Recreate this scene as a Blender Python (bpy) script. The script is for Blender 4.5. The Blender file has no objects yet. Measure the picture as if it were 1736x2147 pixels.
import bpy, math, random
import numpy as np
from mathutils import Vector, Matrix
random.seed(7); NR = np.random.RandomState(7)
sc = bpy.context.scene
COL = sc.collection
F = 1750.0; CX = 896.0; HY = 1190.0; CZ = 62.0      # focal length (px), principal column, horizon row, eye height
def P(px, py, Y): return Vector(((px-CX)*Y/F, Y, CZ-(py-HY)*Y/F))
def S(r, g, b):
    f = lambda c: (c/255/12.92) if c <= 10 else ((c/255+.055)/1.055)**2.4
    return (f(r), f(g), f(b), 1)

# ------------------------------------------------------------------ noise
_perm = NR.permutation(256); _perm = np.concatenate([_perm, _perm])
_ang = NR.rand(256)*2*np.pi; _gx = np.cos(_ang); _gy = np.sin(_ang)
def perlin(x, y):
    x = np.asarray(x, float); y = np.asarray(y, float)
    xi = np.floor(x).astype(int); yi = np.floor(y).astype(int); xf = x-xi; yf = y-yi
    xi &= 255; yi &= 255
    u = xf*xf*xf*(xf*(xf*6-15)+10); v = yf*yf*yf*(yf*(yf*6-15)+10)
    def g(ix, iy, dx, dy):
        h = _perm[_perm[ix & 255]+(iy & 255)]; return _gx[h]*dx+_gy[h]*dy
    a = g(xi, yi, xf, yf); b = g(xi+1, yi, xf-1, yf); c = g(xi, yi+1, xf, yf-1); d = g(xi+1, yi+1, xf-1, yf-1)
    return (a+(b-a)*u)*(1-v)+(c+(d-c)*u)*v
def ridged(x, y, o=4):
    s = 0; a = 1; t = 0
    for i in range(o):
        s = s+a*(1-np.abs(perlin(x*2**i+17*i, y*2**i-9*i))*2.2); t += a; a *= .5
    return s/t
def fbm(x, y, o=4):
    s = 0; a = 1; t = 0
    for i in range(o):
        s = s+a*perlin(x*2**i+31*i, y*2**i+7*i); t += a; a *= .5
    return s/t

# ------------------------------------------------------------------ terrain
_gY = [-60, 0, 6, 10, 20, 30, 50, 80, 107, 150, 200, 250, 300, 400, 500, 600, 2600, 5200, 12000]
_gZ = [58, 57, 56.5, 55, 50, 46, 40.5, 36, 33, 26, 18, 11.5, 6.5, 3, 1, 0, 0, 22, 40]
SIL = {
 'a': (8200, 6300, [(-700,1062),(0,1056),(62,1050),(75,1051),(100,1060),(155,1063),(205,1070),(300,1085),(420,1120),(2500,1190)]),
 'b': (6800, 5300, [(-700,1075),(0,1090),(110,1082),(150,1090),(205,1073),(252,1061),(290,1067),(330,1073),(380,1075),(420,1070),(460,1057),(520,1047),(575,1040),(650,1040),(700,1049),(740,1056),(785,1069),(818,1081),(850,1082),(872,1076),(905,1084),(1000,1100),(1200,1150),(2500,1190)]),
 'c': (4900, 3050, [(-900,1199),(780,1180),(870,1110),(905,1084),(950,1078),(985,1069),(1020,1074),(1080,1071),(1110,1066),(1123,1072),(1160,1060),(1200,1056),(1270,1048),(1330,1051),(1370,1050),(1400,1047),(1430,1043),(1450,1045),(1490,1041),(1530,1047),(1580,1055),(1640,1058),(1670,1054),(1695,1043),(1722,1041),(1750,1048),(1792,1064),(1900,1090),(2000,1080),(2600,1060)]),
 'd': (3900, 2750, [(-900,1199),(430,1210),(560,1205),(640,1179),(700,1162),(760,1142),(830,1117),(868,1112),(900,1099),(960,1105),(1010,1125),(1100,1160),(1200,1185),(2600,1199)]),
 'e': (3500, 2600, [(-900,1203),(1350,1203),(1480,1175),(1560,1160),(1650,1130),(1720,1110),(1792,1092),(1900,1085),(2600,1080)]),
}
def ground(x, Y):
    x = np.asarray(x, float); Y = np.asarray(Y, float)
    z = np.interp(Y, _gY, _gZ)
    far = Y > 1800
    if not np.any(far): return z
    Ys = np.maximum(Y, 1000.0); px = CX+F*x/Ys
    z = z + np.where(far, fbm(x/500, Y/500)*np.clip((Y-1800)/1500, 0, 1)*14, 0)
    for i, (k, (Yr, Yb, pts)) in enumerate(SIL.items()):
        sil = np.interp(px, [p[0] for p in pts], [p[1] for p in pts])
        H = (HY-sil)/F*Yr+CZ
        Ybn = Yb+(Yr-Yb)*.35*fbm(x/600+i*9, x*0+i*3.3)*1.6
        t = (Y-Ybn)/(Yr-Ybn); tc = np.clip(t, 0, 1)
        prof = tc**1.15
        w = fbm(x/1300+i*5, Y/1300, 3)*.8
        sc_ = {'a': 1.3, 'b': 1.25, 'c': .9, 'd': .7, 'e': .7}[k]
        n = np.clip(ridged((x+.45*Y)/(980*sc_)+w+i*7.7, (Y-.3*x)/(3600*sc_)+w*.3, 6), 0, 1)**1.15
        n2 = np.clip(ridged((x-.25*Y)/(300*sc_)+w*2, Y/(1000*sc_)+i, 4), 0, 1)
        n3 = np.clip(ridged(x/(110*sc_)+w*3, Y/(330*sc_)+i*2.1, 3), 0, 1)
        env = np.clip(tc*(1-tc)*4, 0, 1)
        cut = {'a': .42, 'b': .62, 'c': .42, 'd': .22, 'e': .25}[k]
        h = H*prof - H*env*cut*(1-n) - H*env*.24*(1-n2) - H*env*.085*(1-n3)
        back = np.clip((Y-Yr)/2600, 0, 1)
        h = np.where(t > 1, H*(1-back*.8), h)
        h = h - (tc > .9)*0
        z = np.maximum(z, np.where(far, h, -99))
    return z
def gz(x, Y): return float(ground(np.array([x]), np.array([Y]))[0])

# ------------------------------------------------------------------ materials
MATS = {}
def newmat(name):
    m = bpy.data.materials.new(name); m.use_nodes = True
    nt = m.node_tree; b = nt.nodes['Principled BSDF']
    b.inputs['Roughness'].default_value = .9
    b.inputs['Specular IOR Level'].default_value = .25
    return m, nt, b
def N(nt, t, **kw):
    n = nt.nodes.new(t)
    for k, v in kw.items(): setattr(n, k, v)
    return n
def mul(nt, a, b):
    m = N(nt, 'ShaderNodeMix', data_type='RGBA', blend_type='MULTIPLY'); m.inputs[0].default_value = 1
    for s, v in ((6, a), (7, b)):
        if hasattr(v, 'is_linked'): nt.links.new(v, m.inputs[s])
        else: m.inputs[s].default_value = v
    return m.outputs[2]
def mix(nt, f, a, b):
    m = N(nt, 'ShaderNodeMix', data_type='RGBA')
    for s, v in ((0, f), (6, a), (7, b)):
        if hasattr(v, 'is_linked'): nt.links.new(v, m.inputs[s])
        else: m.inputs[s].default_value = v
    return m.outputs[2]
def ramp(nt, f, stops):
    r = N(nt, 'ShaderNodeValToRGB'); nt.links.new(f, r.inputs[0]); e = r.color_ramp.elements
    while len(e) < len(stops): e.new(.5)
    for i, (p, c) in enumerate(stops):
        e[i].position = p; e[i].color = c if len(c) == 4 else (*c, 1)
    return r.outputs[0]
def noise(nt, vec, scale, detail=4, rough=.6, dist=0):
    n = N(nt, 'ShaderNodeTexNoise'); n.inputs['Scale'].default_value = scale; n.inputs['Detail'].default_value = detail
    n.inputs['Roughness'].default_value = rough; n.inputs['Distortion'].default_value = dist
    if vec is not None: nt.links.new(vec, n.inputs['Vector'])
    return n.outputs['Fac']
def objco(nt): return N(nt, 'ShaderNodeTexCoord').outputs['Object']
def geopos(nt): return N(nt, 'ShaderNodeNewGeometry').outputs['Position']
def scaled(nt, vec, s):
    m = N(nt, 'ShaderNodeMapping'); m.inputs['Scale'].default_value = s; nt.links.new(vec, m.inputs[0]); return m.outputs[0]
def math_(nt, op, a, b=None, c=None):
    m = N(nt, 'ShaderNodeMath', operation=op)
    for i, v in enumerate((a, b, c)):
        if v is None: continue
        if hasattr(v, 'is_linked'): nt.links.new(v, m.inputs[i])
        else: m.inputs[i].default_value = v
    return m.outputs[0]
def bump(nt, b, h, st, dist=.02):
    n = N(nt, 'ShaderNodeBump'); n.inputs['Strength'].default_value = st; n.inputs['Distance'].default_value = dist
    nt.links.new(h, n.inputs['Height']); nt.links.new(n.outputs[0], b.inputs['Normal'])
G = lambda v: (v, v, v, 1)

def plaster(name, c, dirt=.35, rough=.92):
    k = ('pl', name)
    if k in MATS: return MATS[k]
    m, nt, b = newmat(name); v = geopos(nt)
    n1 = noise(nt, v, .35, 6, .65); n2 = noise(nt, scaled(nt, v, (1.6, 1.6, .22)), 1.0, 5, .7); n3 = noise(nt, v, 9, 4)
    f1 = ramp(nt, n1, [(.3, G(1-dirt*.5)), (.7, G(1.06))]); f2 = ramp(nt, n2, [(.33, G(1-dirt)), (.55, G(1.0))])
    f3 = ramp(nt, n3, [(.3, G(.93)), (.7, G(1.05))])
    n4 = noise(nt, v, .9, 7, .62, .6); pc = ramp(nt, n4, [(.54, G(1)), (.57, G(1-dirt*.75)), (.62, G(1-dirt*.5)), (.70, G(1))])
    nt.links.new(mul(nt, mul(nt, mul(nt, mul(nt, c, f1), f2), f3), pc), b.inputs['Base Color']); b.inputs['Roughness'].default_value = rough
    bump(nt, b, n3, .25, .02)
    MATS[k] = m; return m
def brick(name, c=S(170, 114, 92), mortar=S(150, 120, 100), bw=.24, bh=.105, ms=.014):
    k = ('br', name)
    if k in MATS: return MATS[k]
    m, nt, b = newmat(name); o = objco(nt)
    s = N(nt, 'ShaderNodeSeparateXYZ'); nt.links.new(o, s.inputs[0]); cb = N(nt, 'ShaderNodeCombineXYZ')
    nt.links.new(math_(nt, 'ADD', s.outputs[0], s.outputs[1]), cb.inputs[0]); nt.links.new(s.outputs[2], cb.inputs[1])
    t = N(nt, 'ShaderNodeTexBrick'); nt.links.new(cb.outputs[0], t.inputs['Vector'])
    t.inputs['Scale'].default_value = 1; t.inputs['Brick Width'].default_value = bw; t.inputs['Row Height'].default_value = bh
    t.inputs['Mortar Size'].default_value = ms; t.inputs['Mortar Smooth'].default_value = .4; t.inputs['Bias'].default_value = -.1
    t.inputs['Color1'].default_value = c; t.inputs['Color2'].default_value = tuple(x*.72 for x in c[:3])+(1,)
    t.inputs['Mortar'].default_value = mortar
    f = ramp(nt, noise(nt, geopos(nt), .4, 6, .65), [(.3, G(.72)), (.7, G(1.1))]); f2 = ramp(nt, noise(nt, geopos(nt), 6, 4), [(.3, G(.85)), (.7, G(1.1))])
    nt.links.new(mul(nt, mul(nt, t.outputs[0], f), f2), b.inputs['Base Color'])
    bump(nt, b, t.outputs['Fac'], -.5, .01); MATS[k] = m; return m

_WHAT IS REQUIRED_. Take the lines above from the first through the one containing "return (f(r), f(g), f(b), 1)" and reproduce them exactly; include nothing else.

_ANSWER TO THE PROBLEM_.
Recreate this scene as a Blender Python (bpy) script. The script is for Blender 4.5. The Blender file has no objects yet. Measure the picture as if it were 1736x2147 pixels.
import bpy, math, random
import numpy as np
from mathutils import Vector, Matrix
random.seed(7); NR = np.random.RandomState(7)
sc = bpy.context.scene
COL = sc.collection
F = 1750.0; CX = 896.0; HY = 1190.0; CZ = 62.0      # focal length (px), principal column, horizon row, eye height
def P(px, py, Y): return Vector(((px-CX)*Y/F, Y, CZ-(py-HY)*Y/F))
def S(r, g, b):
    f = lambda c: (c/255/12.92) if c <= 10 else ((c/255+.055)/1.055)**2.4
    return (f(r), f(g), f(b), 1)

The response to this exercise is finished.